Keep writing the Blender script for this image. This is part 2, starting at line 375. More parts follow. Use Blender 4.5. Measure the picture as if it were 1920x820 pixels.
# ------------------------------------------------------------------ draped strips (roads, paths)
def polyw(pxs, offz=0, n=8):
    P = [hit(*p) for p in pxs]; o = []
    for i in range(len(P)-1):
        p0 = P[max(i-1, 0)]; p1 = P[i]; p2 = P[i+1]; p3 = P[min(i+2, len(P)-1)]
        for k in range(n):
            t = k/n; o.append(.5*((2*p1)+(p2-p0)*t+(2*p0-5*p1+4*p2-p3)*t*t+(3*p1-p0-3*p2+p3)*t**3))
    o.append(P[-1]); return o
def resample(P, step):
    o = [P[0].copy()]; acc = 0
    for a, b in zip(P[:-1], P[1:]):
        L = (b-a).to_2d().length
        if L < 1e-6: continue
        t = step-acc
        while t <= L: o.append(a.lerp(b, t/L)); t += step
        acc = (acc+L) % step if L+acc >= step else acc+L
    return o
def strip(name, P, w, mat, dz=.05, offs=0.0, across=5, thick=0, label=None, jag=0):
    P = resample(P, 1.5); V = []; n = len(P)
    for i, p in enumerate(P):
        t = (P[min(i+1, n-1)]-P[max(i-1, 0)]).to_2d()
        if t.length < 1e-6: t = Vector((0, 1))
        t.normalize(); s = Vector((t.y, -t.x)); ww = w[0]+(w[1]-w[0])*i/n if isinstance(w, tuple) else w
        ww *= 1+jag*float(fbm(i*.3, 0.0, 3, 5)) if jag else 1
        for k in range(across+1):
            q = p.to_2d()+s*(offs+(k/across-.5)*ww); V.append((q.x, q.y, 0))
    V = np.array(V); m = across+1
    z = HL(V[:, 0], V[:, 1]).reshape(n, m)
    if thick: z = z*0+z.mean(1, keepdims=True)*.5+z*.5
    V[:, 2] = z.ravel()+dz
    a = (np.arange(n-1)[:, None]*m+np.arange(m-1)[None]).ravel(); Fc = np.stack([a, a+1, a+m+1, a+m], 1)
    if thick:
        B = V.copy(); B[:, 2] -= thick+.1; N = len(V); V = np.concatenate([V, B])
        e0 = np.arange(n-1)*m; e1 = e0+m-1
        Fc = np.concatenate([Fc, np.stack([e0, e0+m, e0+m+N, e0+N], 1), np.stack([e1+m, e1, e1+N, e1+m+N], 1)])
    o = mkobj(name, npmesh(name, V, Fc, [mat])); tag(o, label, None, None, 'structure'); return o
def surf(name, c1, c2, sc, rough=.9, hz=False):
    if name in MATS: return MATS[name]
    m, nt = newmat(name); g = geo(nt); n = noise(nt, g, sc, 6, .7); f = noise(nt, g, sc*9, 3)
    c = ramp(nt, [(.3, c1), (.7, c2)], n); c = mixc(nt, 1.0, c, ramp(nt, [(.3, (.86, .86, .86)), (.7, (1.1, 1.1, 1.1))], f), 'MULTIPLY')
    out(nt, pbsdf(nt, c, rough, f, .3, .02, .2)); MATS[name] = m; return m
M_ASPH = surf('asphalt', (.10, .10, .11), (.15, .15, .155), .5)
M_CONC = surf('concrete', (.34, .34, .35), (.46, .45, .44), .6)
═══
YOUR GOAL →
Please output the complete data exactly.

RESULT →
Keep writing the Blender script for this image. This is part 2, starting at line 375. More parts follow. Use Blender 4.5. Measure the picture as if it were 1920x820 pixels.
# ------------------------------------------------------------------ draped strips (roads, paths)
def polyw(pxs, offz=0, n=8):
    P = [hit(*p) for p in pxs]; o = []
    for i in range(len(P)-1):
        p0 = P[max(i-1, 0)]; p1 = P[i]; p2 = P[i+1]; p3 = P[min(i+2, len(P)-1)]
        for k in range(n):
            t = k/n; o.append(.5*((2*p1)+(p2-p0)*t+(2*p0-5*p1+4*p2-p3)*t*t+(3*p1-p0-3*p2+p3)*t**3))
    o.append(P[-1]); return o
def resample(P, step):
    o = [P[0].copy()]; acc = 0
    for a, b in zip(P[:-1], P[1:]):
        L = (b-a).to_2d().length
        if L < 1e-6: continue
        t = step-acc
        while t <= L: o.append(a.lerp(b, t/L)); t += step
        acc = (acc+L) % step if L+acc >= step else acc+L
    return o
def strip(name, P, w, mat, dz=.05, offs=0.0, across=5, thick=0, label=None, jag=0):
    P = resample(P, 1.5); V = []; n = len(P)
    for i, p in enumerate(P):
        t = (P[min(i+1, n-1)]-P[max(i-1, 0)]).to_2d()
        if t.length < 1e-6: t = Vector((0, 1))
        t.normalize(); s = Vector((t.y, -t.x)); ww = w[0]+(w[1]-w[0])*i/n if isinstance(w, tuple) else w
        ww *= 1+jag*float(fbm(i*.3, 0.0, 3, 5)) if jag else 1
        for k in range(across+1):
            q = p.to_2d()+s*(offs+(k/across-.5)*ww); V.append((q.x, q.y, 0))
    V = np.array(V); m = across+1
    z = HL(V[:, 0], V[:, 1]).reshape(n, m)
    if thick: z = z*0+z.mean(1, keepdims=True)*.5+z*.5
    V[:, 2] = z.ravel()+dz
    a = (np.arange(n-1)[:, None]*m+np.arange(m-1)[None]).ravel(); Fc = np.stack([a, a+1, a+m+1, a+m], 1)
    if thick:
        B = V.copy(); B[:, 2] -= thick+.1; N = len(V); V = np.concatenate([V, B])
        e0 = np.arange(n-1)*m; e1 = e0+m-1
        Fc = np.concatenate([Fc, np.stack([e0, e0+m, e0+m+N, e0+N], 1), np.stack([e1+m, e1, e1+N, e1+m+N], 1)])
    o = mkobj(name, npmesh(name, V, Fc, [mat])); tag(o, label, None, None, 'structure'); return o
def surf(name, c1, c2, sc, rough=.9, hz=False):
    if name in MATS: return MATS[name]
    m, nt = newmat(name); g = geo(nt); n = noise(nt, g, sc, 6, .7); f = noise(nt, g, sc*9, 3)
    c = ramp(nt, [(.3, c1), (.7, c2)], n); c = mixc(nt, 1.0, c, ramp(nt, [(.3, (.86, .86, .86)), (.7, (1.1, 1.1, 1.1))], f), 'MULTIPLY')
    out(nt, pbsdf(nt, c, rough, f, .3, .02, .2)); MATS[name] = m; return m
M_ASPH = surf('asphalt', (.10, .10, .11), (.15, .15, .155), .5)
M_CONC = surf('concrete', (.34, .34, .35), (.46, .45, .44), .6)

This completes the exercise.